TASK TO CARRY OUT
Read the listing below and copy out every line that holds "high".

DATASET CONTENT
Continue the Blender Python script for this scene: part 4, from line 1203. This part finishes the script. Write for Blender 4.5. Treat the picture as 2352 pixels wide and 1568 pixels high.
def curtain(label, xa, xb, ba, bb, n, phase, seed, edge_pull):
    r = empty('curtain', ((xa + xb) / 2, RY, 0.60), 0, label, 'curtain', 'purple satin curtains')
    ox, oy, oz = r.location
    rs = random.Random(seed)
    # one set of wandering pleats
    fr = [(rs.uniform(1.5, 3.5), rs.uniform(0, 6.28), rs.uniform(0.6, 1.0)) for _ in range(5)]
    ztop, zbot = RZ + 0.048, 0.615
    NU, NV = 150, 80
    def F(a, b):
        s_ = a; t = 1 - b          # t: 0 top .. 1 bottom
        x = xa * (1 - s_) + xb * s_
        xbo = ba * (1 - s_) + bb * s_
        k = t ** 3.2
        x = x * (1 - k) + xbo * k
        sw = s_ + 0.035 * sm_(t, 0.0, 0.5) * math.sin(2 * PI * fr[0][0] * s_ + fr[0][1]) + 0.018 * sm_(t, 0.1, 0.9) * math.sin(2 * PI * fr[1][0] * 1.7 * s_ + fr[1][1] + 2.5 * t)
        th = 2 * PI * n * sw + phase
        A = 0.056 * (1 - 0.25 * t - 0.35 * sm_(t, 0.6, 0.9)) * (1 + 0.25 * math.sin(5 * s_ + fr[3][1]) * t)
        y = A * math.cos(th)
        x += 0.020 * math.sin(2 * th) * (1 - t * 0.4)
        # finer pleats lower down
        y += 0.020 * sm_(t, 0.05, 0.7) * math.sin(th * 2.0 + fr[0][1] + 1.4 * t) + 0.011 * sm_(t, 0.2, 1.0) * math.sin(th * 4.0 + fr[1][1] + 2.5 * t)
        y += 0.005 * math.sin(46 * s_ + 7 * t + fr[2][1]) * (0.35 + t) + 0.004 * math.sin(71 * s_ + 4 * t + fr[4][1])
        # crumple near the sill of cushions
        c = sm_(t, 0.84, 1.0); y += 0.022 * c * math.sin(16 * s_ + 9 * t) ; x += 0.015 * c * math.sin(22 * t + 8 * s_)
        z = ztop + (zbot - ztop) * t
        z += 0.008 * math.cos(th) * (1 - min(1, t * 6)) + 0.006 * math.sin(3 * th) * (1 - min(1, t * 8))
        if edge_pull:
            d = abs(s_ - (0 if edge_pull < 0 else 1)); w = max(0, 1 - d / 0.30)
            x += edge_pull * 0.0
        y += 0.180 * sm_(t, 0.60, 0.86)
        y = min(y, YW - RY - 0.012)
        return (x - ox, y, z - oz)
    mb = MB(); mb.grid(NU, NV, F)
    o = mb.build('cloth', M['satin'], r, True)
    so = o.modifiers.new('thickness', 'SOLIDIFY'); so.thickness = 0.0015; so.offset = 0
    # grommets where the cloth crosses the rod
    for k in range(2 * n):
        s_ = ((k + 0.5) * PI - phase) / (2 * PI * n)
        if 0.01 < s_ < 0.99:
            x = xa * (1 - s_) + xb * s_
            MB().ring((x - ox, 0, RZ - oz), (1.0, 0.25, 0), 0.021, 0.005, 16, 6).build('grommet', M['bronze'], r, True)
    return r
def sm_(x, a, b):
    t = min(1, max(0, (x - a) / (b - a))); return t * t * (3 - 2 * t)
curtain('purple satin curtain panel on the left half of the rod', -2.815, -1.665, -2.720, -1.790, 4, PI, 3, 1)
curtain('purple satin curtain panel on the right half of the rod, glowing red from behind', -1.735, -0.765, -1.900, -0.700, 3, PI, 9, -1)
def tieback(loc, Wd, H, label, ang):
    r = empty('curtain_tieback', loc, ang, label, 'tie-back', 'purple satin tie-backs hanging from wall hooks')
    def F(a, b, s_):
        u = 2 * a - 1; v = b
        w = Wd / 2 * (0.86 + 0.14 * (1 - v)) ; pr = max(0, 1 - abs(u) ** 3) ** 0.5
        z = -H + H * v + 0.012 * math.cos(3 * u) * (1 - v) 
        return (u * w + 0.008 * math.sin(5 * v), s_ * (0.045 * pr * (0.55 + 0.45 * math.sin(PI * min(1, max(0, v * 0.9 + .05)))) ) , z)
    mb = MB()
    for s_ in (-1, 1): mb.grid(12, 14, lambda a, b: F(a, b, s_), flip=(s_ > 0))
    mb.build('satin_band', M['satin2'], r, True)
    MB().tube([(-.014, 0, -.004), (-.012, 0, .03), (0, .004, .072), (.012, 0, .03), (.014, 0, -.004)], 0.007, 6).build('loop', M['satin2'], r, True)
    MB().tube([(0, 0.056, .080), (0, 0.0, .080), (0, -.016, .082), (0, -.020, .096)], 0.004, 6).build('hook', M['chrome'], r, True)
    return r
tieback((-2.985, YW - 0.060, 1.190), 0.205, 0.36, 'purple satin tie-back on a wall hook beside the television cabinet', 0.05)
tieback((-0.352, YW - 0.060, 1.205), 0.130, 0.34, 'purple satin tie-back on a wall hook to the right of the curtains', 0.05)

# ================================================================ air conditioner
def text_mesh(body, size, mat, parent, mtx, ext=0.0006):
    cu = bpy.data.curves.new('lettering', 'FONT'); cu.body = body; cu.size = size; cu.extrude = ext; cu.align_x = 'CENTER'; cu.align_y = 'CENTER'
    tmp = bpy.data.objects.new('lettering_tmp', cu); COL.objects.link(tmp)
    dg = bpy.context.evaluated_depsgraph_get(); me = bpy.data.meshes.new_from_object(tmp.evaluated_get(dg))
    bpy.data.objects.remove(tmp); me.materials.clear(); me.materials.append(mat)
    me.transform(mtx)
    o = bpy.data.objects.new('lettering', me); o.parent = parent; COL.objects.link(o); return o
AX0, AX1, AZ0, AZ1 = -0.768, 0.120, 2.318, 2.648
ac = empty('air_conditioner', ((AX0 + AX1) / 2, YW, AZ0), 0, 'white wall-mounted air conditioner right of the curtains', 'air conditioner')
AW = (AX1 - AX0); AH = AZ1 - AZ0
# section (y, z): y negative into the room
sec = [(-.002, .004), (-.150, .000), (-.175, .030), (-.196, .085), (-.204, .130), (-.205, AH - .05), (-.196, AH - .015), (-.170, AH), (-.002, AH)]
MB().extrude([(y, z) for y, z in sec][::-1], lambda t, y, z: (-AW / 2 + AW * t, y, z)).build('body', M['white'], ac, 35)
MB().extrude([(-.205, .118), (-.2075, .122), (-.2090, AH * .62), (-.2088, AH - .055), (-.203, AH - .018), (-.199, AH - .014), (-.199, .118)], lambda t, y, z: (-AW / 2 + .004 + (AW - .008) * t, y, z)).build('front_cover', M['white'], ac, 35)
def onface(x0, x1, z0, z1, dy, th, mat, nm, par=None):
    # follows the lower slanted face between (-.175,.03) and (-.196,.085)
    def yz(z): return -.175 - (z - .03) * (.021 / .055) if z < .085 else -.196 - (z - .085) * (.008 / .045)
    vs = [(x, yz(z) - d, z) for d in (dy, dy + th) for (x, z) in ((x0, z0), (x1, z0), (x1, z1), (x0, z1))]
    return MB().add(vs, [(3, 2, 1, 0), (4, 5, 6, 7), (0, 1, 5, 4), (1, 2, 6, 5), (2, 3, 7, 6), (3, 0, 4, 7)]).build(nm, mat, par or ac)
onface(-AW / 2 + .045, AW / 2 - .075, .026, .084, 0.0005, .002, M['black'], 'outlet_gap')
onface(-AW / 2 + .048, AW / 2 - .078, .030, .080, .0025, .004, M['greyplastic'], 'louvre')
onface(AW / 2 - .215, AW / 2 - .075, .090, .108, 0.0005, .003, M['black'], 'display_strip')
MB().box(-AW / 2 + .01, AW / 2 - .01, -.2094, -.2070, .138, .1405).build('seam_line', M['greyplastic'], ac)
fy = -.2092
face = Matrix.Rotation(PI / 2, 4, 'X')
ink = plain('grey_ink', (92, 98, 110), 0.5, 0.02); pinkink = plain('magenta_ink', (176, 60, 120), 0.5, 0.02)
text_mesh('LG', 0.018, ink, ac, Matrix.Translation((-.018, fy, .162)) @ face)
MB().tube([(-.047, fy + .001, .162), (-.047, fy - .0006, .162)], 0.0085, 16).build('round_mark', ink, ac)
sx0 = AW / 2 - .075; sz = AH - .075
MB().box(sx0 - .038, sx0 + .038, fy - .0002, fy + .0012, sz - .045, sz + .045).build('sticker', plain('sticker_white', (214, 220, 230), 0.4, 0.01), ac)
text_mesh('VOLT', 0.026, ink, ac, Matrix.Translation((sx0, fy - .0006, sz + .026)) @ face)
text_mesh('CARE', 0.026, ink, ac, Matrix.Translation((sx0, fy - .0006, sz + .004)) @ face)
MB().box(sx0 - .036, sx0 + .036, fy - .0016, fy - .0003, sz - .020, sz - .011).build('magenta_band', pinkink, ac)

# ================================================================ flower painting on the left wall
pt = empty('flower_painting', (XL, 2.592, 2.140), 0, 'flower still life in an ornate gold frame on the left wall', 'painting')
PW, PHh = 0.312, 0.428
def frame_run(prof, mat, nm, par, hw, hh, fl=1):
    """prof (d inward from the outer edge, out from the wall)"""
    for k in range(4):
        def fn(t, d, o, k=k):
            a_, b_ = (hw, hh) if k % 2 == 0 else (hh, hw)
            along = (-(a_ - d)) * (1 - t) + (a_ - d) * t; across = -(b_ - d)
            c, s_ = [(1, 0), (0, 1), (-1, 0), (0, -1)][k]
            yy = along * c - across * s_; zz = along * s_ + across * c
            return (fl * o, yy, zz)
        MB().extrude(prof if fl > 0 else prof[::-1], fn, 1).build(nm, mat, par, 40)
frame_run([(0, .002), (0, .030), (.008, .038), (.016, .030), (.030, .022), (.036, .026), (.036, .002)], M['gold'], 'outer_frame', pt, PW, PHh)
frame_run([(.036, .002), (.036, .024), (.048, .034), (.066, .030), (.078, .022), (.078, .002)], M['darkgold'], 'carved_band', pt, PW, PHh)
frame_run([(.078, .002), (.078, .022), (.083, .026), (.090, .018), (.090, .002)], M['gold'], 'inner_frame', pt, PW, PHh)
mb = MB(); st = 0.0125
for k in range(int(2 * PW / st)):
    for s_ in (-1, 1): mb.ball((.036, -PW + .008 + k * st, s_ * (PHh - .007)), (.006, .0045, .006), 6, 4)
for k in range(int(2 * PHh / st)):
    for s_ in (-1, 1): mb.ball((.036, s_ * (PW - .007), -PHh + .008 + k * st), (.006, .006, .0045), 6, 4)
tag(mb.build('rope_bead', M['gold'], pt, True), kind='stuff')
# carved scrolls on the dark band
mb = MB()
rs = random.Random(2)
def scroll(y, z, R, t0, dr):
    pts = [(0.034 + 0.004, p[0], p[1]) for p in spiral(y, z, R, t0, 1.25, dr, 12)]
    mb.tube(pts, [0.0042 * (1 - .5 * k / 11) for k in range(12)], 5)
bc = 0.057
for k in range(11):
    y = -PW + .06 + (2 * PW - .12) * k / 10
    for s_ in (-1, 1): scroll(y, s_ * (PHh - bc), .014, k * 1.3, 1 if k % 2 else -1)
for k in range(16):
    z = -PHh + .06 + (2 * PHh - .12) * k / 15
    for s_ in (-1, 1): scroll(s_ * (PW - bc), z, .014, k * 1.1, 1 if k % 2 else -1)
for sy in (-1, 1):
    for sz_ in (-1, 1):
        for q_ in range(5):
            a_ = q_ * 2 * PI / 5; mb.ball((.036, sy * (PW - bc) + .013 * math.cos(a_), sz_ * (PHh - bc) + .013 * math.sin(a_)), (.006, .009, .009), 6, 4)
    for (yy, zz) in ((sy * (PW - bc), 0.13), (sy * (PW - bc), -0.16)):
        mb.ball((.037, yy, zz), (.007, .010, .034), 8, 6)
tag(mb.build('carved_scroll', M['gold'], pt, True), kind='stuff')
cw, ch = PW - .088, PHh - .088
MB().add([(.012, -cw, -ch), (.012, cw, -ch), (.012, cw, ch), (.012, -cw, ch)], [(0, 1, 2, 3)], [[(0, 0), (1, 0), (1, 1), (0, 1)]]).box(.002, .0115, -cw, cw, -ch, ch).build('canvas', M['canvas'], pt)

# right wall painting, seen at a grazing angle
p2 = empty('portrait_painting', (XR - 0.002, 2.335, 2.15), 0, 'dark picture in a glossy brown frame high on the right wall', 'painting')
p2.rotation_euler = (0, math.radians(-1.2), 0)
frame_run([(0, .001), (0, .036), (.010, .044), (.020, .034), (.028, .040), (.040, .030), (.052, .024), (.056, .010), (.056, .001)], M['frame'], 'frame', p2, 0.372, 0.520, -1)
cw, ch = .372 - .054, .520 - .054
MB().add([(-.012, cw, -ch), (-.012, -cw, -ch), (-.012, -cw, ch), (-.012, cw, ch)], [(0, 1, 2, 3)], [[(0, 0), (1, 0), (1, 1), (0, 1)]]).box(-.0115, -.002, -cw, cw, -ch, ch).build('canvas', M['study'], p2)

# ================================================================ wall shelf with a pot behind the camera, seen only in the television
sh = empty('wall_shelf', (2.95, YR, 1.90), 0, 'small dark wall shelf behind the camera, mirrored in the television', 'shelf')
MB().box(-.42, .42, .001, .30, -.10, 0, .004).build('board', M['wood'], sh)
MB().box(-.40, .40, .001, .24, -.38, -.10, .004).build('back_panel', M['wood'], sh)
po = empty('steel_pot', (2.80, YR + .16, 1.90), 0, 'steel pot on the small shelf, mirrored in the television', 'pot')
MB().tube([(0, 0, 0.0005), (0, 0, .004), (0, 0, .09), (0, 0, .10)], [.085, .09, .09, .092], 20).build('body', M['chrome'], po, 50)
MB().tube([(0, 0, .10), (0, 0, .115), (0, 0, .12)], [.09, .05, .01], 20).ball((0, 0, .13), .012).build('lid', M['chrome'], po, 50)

FINISHED ANSWER
Continue the Blender Python script for this scene: part 4, from line 1203. This part finishes the script. Write for Blender 4.5. Treat the picture as 2352 pixels wide and 1568 pixels high.
p2 = empty('portrait_painting', (XR - 0.002, 2.335, 2.15), 0, 'dark picture in a glossy brown frame high on the right wall', 'painting')